DATA EXCERPT:
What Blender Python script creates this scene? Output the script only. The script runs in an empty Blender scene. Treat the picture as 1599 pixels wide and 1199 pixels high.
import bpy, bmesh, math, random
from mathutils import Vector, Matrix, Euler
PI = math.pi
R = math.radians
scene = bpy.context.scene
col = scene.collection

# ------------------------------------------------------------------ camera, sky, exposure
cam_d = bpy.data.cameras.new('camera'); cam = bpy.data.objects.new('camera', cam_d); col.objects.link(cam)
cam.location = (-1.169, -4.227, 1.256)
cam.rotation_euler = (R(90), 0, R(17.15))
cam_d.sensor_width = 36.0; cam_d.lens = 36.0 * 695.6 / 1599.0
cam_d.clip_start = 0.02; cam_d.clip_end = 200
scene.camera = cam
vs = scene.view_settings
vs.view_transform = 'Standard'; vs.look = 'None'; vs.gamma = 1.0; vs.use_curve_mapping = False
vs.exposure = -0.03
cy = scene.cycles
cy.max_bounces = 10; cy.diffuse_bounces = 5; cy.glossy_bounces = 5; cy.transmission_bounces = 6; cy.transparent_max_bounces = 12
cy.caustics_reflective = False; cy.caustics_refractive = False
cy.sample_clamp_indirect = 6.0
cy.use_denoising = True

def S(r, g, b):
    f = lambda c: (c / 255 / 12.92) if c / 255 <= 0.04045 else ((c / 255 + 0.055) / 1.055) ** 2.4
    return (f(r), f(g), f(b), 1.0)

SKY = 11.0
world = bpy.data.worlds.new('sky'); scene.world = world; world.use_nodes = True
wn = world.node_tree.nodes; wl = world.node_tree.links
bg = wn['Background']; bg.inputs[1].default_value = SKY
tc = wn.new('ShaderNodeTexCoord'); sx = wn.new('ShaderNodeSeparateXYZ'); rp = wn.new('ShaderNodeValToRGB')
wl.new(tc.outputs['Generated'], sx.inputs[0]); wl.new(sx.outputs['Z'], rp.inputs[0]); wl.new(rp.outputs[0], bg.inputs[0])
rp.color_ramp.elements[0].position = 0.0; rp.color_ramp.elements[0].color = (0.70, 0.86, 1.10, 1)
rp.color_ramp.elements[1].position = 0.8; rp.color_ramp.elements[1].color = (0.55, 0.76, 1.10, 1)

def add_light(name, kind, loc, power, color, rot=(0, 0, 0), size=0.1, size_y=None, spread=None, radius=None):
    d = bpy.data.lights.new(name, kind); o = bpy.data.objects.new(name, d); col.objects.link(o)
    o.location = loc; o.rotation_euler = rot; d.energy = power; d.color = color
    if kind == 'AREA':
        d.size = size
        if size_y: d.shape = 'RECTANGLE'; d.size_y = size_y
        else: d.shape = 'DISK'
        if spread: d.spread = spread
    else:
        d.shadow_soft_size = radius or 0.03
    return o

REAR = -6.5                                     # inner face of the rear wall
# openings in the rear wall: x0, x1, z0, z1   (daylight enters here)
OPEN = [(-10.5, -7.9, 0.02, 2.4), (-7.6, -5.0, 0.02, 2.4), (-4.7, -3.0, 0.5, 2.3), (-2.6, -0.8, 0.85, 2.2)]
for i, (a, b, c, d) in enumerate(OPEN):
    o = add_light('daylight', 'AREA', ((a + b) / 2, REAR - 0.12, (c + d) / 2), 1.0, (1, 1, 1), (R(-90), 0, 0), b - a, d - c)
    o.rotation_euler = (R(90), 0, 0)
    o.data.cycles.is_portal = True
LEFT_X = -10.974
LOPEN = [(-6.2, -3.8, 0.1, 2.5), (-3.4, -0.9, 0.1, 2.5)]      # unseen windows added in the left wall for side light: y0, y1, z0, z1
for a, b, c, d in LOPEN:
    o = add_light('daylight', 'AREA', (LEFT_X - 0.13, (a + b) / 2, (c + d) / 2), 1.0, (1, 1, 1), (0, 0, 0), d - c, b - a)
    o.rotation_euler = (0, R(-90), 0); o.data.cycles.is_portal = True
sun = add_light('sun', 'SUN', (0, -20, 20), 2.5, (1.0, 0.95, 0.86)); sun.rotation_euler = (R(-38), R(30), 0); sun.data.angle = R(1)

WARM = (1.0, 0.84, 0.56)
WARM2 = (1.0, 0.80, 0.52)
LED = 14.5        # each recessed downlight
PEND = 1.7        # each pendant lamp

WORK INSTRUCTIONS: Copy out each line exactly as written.

SOLUTION FOR THIS TASK:
What Blender Python script creates this scene? Output the script only. The script runs in an empty Blender scene. Treat the picture as 1599 pixels wide and 1199 pixels high.
import bpy, bmesh, math, random
from mathutils import Vector, Matrix, Euler
PI = math.pi
R = math.radians
scene = bpy.context.scene
col = scene.collection

# ------------------------------------------------------------------ camera, sky, exposure
cam_d = bpy.data.cameras.new('camera'); cam = bpy.data.objects.new('camera', cam_d); col.objects.link(cam)
cam.location = (-1.169, -4.227, 1.256)
cam.rotation_euler = (R(90), 0, R(17.15))
cam_d.sensor_width = 36.0; cam_d.lens = 36.0 * 695.6 / 1599.0
cam_d.clip_start = 0.02; cam_d.clip_end = 200
scene.camera = cam
vs = scene.view_settings
vs.view_transform = 'Standard'; vs.look = 'None'; vs.gamma = 1.0; vs.use_curve_mapping = False
vs.exposure = -0.03
cy = scene.cycles
cy.max_bounces = 10; cy.diffuse_bounces = 5; cy.glossy_bounces = 5; cy.transmission_bounces = 6; cy.transparent_max_bounces = 12
cy.caustics_reflective = False; cy.caustics_refractive = False
cy.sample_clamp_indirect = 6.0
cy.use_denoising = True

def S(r, g, b):
    f = lambda c: (c / 255 / 12.92) if c / 255 <= 0.04045 else ((c / 255 + 0.055) / 1.055) ** 2.4
    return (f(r), f(g), f(b), 1.0)

SKY = 11.0
world = bpy.data.worlds.new('sky'); scene.world = world; world.use_nodes = True
wn = world.node_tree.nodes; wl = world.node_tree.links
bg = wn['Background']; bg.inputs[1].default_value = SKY
tc = wn.new('ShaderNodeTexCoord'); sx = wn.new('ShaderNodeSeparateXYZ'); rp = wn.new('ShaderNodeValToRGB')
wl.new(tc.outputs['Generated'], sx.inputs[0]); wl.new(sx.outputs['Z'], rp.inputs[0]); wl.new(rp.outputs[0], bg.inputs[0])
rp.color_ramp.elements[0].position = 0.0; rp.color_ramp.elements[0].color = (0.70, 0.86, 1.10, 1)
rp.color_ramp.elements[1].position = 0.8; rp.color_ramp.elements[1].color = (0.55, 0.76, 1.10, 1)

def add_light(name, kind, loc, power, color, rot=(0, 0, 0), size=0.1, size_y=None, spread=None, radius=None):
    d = bpy.data.lights.new(name, kind); o = bpy.data.objects.new(name, d); col.objects.link(o)
    o.location = loc; o.rotation_euler = rot; d.energy = power; d.color = color
    if kind == 'AREA':
        d.size = size
        if size_y: d.shape = 'RECTANGLE'; d.size_y = size_y
        else: d.shape = 'DISK'
        if spread: d.spread = spread
    else:
        d.shadow_soft_size = radius or 0.03
    return o

REAR = -6.5                                     # inner face of the rear wall
# openings in the rear wall: x0, x1, z0, z1   (daylight enters here)
OPEN = [(-10.5, -7.9, 0.02, 2.4), (-7.6, -5.0, 0.02, 2.4), (-4.7, -3.0, 0.5, 2.3), (-2.6, -0.8, 0.85, 2.2)]
for i, (a, b, c, d) in enumerate(OPEN):
    o = add_light('daylight', 'AREA', ((a + b) / 2, REAR - 0.12, (c + d) / 2), 1.0, (1, 1, 1), (R(-90), 0, 0), b - a, d - c)
    o.rotation_euler = (R(90), 0, 0)
    o.data.cycles.is_portal = True
LEFT_X = -10.974
LOPEN = [(-6.2, -3.8, 0.1, 2.5), (-3.4, -0.9, 0.1, 2.5)]      # unseen windows added in the left wall for side light: y0, y1, z0, z1
for a, b, c, d in LOPEN:
    o = add_light('daylight', 'AREA', (LEFT_X - 0.13, (a + b) / 2, (c + d) / 2), 1.0, (1, 1, 1), (0, 0, 0), d - c, b - a)
    o.rotation_euler = (0, R(-90), 0); o.data.cycles.is_portal = True
sun = add_light('sun', 'SUN', (0, -20, 20), 2.5, (1.0, 0.95, 0.86)); sun.rotation_euler = (R(-38), R(30), 0); sun.data.angle = R(1)

WARM = (1.0, 0.84, 0.56)
WARM2 = (1.0, 0.80, 0.52)
LED = 14.5        # each recessed downlight
PEND = 1.7        # each pendant lamp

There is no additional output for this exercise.